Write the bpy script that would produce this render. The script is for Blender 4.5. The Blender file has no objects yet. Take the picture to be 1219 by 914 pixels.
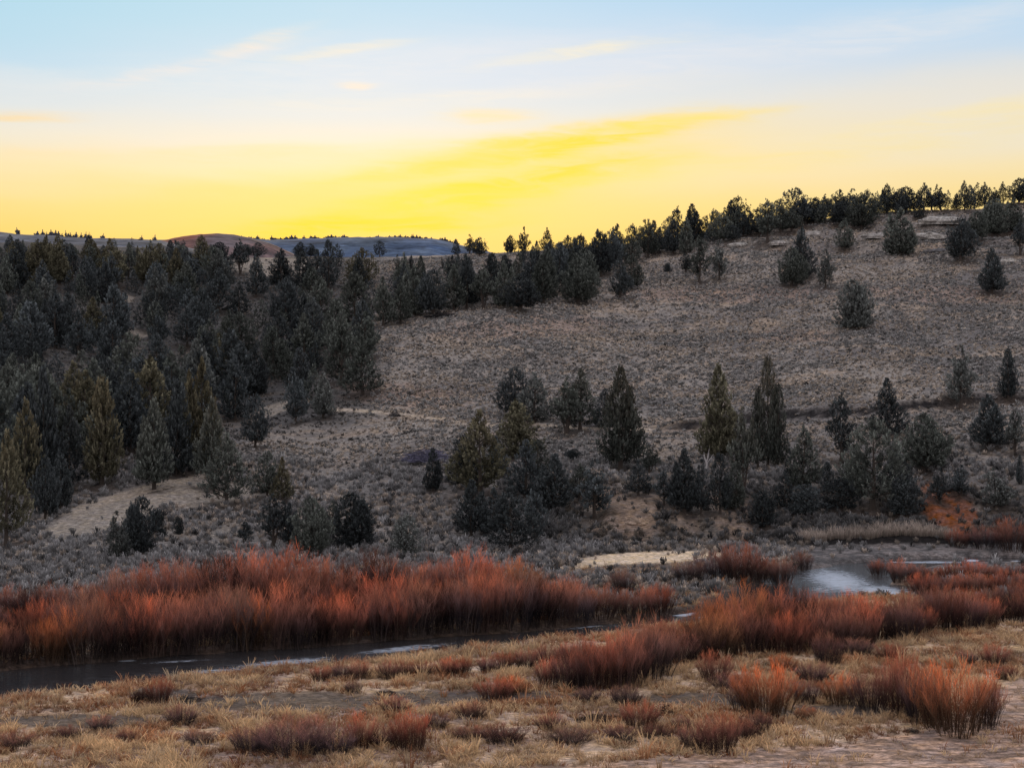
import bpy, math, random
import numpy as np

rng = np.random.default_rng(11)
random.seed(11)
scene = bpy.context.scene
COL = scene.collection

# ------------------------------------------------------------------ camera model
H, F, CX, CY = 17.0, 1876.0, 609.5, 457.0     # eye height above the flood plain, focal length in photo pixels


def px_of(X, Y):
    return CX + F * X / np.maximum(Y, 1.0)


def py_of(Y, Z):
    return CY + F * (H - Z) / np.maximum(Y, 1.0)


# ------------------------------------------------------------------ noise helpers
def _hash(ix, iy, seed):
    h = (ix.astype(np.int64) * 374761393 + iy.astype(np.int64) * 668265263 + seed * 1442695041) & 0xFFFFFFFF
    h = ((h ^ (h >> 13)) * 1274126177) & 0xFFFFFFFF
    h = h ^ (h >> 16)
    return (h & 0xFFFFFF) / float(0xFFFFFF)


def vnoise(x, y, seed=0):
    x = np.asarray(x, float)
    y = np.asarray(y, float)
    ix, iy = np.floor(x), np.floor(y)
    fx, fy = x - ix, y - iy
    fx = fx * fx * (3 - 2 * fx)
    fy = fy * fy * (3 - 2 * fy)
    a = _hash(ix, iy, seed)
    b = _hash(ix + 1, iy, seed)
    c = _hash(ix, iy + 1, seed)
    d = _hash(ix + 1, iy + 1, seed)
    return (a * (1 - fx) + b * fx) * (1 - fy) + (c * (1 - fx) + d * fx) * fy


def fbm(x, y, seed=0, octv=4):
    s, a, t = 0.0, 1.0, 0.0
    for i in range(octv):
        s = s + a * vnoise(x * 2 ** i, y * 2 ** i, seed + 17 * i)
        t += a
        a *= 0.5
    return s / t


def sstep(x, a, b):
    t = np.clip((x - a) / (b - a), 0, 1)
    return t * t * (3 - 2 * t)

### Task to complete
Leave out the pictures and repeat exactly the lines from the start of the material through the line that contains "COL = scene.collection", both included.

### Result of the task
Write the bpy script that would produce this render. The script is for Blender 4.5. The Blender file has no objects yet. Take the picture to be 1219 by 914 pixels.
import bpy, math, random
import numpy as np

rng = np.random.default_rng(11)
random.seed(11)
scene = bpy.context.scene
COL = scene.collection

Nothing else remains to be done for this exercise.